Late last night, Sequoia Di Angelo, daughter and sister of the climbers, emailed the Herald: "It is with great sorrow that I confirm the tragic deaths of my beloved brother and father, Denali and Marty Schmidt. May their spirits rest in peace and their smiles never be forgotten."
British climber Adrian Hayes - one of those who turned back - said the Schmidts were well known, highly experienced and very strong mountaineers - the last people many would expect to be killed on a mountain.
"Sadly, at times the mountains do not differentiate between ability and experience, least of all K2. The poignancy of the tragedy is not lost in that, had the rest of us not turned back that day ... we also all would have been sleeping at Camp 3 when the avalanche struck," Mr Hayes posted on Facebook from base camp last night.
New Zealand Alpine Club general manager Sam Newton said Mr Hayes' report confirmed their worst fears. He called Marty Schmidt one of New Zealand's greatest mountaineers.
Before setting off on the climb, Marty Schmidt spoke of his respect for K2 and of how much he enjoyed climbing with Denali. "It's so much fun. We have a great time for three months. Not many fathers get that kind of time with their grown-up sons," he said in an interview with Skins, one of his sponsors.
In a blog, he wrote: "Cutting away from the horizontal world to the vertical world has so much power and grace attached to it that I love to journey this way many times of the year. I have been doing this now for over 38 years ... Can't see myself stopping anytime soon either."
Mr Schmidt, born in California, had been living in the Far North with his wife, Giannina Cantale, son and Sequoia, 22. He divided his time between NZ, the US and Canada.

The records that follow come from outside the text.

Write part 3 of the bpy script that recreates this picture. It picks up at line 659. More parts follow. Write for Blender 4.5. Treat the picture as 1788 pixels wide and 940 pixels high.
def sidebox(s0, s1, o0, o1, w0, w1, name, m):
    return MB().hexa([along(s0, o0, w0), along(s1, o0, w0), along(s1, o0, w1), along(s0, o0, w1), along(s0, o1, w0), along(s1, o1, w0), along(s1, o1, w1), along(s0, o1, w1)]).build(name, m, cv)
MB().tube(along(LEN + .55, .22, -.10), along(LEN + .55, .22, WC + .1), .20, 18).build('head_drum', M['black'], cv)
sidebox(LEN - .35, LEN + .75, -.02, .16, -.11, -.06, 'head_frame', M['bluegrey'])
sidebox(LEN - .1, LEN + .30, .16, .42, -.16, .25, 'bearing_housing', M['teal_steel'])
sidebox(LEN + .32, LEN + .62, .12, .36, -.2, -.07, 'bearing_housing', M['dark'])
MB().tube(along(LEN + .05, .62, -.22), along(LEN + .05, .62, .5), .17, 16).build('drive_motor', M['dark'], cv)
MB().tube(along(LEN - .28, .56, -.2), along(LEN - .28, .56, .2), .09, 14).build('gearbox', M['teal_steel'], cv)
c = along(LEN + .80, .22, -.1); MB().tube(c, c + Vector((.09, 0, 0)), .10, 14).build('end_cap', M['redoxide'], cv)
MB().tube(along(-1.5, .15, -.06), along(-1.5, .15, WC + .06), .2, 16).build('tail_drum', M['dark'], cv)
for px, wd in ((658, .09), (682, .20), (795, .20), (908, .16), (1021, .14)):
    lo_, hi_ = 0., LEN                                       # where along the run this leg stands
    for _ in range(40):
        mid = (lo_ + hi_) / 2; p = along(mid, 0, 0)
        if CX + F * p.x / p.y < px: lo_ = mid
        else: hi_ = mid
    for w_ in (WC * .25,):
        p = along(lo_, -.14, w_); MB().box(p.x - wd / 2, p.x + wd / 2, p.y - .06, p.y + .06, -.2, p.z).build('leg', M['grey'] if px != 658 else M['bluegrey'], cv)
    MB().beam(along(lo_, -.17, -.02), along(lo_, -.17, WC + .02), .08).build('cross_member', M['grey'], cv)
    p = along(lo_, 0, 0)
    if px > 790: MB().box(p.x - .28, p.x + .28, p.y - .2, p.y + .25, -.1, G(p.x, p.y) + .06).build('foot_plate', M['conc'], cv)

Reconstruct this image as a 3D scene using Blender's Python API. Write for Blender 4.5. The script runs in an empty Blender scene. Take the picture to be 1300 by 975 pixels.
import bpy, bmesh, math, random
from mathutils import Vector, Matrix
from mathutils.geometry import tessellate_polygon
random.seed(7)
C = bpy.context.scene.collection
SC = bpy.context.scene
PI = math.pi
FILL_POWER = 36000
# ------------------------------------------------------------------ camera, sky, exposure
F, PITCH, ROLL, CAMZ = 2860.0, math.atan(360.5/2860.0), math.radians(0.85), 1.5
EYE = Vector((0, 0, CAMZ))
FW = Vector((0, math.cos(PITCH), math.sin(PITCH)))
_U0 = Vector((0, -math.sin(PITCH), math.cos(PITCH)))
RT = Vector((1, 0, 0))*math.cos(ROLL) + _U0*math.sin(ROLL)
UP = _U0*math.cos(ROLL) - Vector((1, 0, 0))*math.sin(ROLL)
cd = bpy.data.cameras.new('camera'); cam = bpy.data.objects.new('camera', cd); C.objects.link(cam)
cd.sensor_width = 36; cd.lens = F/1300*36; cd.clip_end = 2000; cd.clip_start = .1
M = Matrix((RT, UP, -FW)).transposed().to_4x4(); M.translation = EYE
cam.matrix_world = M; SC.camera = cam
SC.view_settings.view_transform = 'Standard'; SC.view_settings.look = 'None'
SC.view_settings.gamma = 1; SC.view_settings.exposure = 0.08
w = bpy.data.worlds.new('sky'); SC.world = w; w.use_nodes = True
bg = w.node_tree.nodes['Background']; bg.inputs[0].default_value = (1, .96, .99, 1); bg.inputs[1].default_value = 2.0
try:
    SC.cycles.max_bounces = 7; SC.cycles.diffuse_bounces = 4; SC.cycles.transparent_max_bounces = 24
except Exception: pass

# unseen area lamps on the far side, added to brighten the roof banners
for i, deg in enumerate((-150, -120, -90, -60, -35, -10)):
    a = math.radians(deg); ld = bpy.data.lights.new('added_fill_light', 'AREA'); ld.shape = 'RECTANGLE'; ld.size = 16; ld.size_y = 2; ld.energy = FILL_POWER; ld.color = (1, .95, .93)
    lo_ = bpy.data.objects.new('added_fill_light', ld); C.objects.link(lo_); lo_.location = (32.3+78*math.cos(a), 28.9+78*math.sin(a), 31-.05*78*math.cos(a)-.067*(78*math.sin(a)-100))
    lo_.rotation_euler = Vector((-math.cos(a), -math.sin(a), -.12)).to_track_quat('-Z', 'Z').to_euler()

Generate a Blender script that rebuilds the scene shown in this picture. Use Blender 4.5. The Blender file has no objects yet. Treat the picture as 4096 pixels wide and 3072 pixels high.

A professional guide, he climbed some of the world's tallest mountains without oxygen, including five of more than 8000m. He climbed and guided many times on the Seven Summits - the tallest mountain on each of the seven continents - and got to the top of Mt Everest twice.
Despite K2's dangers, he said in a recent interview that it was the one he loved the most. "I've climbed a lot of the world's biggest mountains but K2 is the one I respect the most. I've been on it twice without summiting. I'm just called to it all the time."
Mrs Rippel last heard from the pair on Monday last week when they left a message saying they were planning on a summit push at the weekend and asked for a weather report.
"The winds were showing good speed for a push but it was apparent there had been a lot of precipitation that had me concerned," she said.
A search for the Schmidts was set to start yesterday morning.
They had been aiming to reach the peak either on Sunday or yesterday, local time. If that bid had been successful, Marty Schmidt was planning to make another from the more difficult northern Chinese side next year, which he was going to film.
"I want to show the world what it's like. It's like going to the moon without a Nasa rocket," he wrote.
Mr Schmidt is also the mountain ambassador for Macpac and on July 22, he wrote a blog post from K2's base camp on the NZ company's website.
"Bad weather has set in for the next few days, resting and training and prepping gear for our K2 summit push ... Denali and I hope everything clicks so that we can be the first dad and son team to reach K2's summit and [the] ... first alive Kiwis to do so. Great thoughts to you all in NZ and the world."
K2
* Kills one climber for every four who summit
* Conquering the "holy grail of mountaineering" means dealing with steeper, icier slopes and less predictable weather than on Mt Everest.
* 280 people have summited it since 1954, when it was first conquered.
* Considered to be the world's deadliest mountain.